**STATED EXERCISE**
Repeat everything from the line holding "Build this scene" to the line holding "sc.camera = cam_o", inclusive, exactly. Leave out the rest.

(Scene modeling code data)
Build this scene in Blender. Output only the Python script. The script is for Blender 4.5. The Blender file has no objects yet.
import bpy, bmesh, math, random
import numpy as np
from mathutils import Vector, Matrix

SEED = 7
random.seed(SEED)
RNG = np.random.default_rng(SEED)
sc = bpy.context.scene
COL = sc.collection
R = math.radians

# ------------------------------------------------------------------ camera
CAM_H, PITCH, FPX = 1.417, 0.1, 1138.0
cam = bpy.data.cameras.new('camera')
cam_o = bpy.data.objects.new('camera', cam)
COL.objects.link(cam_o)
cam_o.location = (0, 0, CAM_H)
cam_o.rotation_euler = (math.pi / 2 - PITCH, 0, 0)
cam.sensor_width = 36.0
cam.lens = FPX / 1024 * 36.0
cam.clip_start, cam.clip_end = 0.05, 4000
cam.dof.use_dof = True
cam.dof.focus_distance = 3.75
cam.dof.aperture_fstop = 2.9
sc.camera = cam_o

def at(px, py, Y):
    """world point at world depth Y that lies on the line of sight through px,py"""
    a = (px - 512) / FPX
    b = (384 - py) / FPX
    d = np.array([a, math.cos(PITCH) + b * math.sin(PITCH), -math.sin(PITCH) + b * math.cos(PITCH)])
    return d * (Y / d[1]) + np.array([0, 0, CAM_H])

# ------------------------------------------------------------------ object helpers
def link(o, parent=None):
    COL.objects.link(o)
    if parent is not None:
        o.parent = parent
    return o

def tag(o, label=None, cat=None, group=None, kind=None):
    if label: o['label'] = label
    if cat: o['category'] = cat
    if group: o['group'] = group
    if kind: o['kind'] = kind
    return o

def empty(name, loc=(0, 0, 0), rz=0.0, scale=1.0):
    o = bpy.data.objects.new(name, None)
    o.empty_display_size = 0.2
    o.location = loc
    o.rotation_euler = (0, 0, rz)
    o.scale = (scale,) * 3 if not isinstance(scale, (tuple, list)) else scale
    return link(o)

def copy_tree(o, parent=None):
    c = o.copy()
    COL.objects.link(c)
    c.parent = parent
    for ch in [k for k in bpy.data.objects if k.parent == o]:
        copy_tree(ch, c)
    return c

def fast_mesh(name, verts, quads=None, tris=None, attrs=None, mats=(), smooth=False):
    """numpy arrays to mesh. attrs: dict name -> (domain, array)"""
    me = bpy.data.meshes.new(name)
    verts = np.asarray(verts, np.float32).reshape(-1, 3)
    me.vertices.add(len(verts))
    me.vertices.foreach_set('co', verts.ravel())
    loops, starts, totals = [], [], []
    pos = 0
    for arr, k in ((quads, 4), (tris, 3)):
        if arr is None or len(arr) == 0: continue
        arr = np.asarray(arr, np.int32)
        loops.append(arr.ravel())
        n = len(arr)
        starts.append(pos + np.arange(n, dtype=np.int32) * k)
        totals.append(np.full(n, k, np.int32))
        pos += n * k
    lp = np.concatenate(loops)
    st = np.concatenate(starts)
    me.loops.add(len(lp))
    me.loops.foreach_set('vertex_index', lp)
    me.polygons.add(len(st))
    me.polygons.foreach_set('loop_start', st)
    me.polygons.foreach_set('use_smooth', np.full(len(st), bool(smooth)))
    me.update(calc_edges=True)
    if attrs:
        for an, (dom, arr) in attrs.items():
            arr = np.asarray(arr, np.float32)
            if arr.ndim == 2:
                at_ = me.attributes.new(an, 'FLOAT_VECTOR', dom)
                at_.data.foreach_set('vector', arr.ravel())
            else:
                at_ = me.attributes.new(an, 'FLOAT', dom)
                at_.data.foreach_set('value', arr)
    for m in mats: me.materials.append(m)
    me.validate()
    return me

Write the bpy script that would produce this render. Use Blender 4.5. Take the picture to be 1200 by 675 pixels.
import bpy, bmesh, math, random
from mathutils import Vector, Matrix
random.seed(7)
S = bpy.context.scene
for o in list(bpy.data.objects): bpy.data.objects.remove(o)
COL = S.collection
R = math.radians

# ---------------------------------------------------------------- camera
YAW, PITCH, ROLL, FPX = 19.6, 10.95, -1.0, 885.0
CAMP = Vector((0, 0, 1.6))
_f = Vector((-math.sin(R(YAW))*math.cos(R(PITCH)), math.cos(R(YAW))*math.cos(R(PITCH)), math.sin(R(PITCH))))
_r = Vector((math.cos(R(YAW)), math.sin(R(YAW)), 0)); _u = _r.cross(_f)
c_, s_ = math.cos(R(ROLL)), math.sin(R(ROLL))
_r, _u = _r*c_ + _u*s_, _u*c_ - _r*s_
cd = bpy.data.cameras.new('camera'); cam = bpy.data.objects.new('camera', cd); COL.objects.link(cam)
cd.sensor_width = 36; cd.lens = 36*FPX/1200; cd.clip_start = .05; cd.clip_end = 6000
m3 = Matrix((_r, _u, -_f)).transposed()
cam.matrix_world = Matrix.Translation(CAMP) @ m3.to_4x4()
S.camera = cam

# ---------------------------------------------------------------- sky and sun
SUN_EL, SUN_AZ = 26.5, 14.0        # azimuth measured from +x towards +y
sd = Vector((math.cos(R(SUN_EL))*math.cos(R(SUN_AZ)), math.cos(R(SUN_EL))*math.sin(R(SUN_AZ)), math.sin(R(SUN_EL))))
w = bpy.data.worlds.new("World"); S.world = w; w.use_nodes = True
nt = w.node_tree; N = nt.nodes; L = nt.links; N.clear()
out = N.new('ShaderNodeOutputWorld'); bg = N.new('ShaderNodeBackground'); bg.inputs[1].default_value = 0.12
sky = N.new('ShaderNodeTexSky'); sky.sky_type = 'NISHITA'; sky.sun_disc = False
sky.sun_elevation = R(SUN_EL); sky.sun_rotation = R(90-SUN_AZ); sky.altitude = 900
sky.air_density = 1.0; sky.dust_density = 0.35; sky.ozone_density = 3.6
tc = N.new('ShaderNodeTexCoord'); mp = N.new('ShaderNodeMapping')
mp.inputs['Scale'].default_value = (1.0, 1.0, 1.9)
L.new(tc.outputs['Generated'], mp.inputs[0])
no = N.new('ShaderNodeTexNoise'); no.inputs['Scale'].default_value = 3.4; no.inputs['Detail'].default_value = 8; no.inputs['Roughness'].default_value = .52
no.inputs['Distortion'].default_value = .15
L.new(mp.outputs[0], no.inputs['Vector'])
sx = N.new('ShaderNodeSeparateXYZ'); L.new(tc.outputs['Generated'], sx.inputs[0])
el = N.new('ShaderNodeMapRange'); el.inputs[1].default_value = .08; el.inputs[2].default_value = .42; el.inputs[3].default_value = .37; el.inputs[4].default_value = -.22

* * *

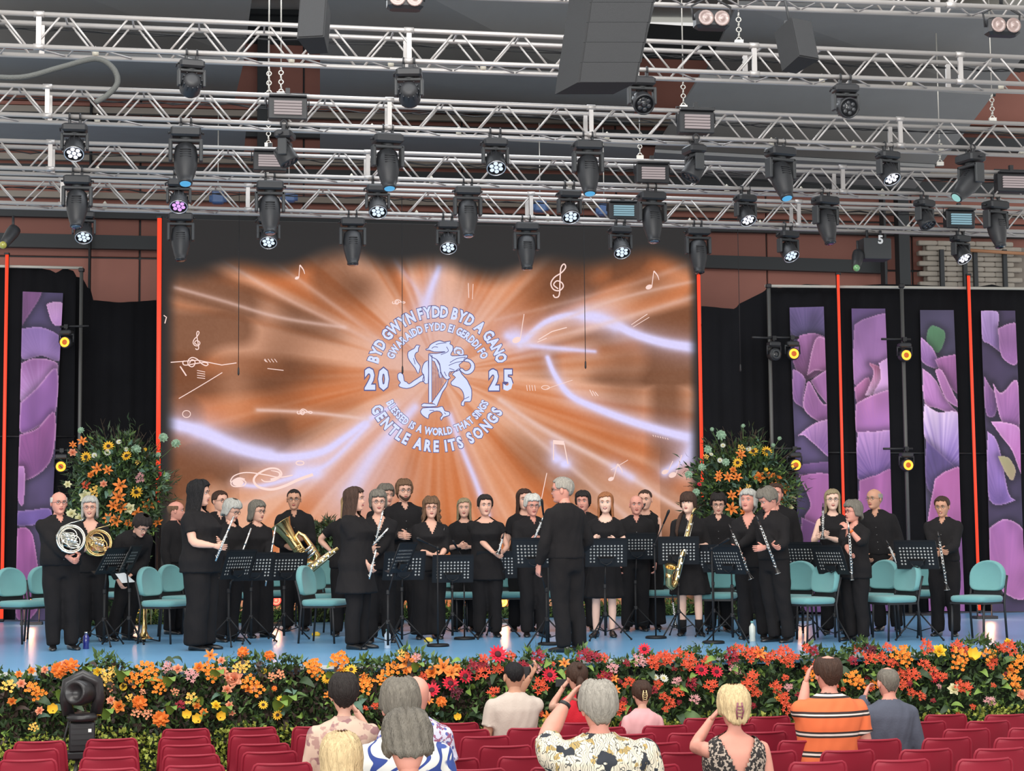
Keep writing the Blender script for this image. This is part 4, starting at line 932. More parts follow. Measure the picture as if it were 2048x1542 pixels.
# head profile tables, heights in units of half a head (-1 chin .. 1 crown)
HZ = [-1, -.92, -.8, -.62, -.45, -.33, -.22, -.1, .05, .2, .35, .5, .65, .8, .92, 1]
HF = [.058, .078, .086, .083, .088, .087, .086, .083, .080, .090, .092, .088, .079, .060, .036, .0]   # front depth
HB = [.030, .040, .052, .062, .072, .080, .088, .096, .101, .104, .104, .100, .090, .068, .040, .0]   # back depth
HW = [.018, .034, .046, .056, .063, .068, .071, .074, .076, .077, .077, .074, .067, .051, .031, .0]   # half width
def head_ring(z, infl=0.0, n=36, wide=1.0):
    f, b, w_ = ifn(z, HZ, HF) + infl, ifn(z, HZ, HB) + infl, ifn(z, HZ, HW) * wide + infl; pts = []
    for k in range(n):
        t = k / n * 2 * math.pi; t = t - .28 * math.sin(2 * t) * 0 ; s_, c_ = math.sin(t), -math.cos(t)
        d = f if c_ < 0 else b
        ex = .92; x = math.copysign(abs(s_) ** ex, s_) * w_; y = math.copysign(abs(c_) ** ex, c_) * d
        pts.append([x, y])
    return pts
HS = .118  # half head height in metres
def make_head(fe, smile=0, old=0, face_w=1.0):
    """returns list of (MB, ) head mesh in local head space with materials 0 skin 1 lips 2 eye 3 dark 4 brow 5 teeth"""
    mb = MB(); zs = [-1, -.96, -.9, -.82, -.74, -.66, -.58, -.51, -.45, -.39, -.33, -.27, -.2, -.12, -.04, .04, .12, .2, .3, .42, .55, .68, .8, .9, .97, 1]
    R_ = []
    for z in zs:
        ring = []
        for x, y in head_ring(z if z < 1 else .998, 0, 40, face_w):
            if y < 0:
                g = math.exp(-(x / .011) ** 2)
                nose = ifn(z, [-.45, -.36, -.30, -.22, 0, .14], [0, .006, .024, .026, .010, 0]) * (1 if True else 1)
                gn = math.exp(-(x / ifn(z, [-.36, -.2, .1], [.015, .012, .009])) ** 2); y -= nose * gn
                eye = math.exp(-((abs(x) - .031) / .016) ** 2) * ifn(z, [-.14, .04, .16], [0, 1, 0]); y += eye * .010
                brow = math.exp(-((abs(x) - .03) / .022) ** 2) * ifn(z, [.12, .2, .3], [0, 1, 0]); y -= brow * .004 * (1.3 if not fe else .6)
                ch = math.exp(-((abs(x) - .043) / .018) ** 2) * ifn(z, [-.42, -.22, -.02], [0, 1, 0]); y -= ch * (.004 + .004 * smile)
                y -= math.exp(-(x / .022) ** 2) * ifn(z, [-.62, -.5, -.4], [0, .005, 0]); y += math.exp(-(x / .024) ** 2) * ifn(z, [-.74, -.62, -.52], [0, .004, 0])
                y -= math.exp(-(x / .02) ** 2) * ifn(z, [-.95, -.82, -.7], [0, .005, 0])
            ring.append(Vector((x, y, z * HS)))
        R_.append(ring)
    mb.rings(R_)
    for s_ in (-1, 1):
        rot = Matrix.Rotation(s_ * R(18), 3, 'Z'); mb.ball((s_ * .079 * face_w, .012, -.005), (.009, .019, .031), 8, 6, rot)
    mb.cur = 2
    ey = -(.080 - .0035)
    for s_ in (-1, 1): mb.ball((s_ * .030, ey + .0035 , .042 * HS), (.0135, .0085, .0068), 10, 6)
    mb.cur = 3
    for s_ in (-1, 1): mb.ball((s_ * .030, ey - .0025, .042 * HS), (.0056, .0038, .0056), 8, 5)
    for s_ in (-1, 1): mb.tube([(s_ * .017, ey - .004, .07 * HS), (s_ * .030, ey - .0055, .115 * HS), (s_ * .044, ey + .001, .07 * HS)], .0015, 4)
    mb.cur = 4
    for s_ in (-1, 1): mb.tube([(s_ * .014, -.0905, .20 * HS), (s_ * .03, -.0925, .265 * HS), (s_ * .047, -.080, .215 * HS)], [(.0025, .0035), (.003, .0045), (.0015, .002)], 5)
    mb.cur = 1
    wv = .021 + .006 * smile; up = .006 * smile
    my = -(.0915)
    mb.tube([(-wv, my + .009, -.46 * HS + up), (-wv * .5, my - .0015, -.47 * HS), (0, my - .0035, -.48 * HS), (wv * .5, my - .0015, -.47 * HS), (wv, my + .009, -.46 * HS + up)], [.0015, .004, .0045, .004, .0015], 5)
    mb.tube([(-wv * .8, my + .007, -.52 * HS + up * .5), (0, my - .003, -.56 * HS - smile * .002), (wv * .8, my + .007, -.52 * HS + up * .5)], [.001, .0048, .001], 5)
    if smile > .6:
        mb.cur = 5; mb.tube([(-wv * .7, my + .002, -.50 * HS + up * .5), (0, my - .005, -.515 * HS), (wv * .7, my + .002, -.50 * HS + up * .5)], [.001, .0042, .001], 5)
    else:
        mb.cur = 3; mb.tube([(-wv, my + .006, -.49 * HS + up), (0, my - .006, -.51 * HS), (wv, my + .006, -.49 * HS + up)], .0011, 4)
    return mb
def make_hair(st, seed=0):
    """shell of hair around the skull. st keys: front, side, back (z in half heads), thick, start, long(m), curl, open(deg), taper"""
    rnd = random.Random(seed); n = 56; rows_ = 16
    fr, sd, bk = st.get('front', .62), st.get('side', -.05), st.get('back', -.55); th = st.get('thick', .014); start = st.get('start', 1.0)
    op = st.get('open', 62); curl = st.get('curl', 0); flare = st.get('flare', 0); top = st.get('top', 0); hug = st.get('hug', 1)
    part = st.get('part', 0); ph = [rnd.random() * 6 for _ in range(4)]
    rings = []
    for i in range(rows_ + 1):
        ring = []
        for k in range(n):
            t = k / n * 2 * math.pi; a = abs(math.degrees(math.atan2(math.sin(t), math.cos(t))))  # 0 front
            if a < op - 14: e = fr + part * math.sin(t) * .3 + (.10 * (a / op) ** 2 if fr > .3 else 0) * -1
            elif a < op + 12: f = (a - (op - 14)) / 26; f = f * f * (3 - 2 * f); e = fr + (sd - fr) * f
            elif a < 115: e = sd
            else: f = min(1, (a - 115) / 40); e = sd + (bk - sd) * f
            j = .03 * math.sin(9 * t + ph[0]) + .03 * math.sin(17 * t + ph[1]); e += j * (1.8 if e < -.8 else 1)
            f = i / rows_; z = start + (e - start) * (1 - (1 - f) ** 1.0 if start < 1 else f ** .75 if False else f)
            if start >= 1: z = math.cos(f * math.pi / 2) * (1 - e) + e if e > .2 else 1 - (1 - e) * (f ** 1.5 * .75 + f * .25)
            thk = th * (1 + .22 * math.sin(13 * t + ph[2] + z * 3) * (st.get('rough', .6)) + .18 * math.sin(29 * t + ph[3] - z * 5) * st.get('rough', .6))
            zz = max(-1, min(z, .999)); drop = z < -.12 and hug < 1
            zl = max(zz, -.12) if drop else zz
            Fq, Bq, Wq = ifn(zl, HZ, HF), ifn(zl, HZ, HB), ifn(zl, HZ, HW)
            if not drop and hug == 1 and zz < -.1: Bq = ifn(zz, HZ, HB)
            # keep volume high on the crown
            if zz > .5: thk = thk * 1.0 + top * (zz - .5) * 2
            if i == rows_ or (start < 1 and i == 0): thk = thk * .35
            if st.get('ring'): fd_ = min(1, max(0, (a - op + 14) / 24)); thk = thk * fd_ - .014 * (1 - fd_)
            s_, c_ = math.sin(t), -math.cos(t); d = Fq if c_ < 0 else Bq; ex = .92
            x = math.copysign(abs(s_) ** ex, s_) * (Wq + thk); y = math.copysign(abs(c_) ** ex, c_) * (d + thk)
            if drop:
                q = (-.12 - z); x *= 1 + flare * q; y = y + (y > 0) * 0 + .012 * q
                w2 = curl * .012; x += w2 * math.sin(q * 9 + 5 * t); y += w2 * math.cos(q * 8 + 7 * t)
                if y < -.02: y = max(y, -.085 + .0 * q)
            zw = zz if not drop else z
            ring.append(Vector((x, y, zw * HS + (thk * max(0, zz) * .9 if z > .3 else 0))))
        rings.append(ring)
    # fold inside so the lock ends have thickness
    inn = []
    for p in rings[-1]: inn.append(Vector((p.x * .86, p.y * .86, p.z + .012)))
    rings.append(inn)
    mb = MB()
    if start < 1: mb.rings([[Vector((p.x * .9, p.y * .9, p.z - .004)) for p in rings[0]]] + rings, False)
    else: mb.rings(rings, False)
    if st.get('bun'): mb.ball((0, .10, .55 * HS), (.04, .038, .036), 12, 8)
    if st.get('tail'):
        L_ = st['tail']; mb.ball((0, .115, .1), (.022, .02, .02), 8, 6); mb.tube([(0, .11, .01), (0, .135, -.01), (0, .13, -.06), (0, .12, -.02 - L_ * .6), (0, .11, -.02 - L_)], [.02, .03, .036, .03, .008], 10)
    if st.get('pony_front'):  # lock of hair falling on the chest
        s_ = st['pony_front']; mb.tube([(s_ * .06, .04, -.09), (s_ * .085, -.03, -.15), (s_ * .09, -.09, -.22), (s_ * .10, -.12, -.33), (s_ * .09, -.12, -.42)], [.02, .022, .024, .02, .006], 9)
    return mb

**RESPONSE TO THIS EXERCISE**
Build this scene in Blender. Output only the Python script. The script is for Blender 4.5. The Blender file has no objects yet.
import bpy, bmesh, math, random
import numpy as np
from mathutils import Vector, Matrix

SEED = 7
random.seed(SEED)
RNG = np.random.default_rng(SEED)
sc = bpy.context.scene
COL = sc.collection
R = math.radians

# ------------------------------------------------------------------ camera
CAM_H, PITCH, FPX = 1.417, 0.1, 1138.0
cam = bpy.data.cameras.new('camera')
cam_o = bpy.data.objects.new('camera', cam)
COL.objects.link(cam_o)
cam_o.location = (0, 0, CAM_H)
cam_o.rotation_euler = (math.pi / 2 - PITCH, 0, 0)
cam.sensor_width = 36.0
cam.lens = FPX / 1024 * 36.0
cam.clip_start, cam.clip_end = 0.05, 4000
cam.dof.use_dof = True
cam.dof.focus_distance = 3.75
cam.dof.aperture_fstop = 2.9
sc.camera = cam_o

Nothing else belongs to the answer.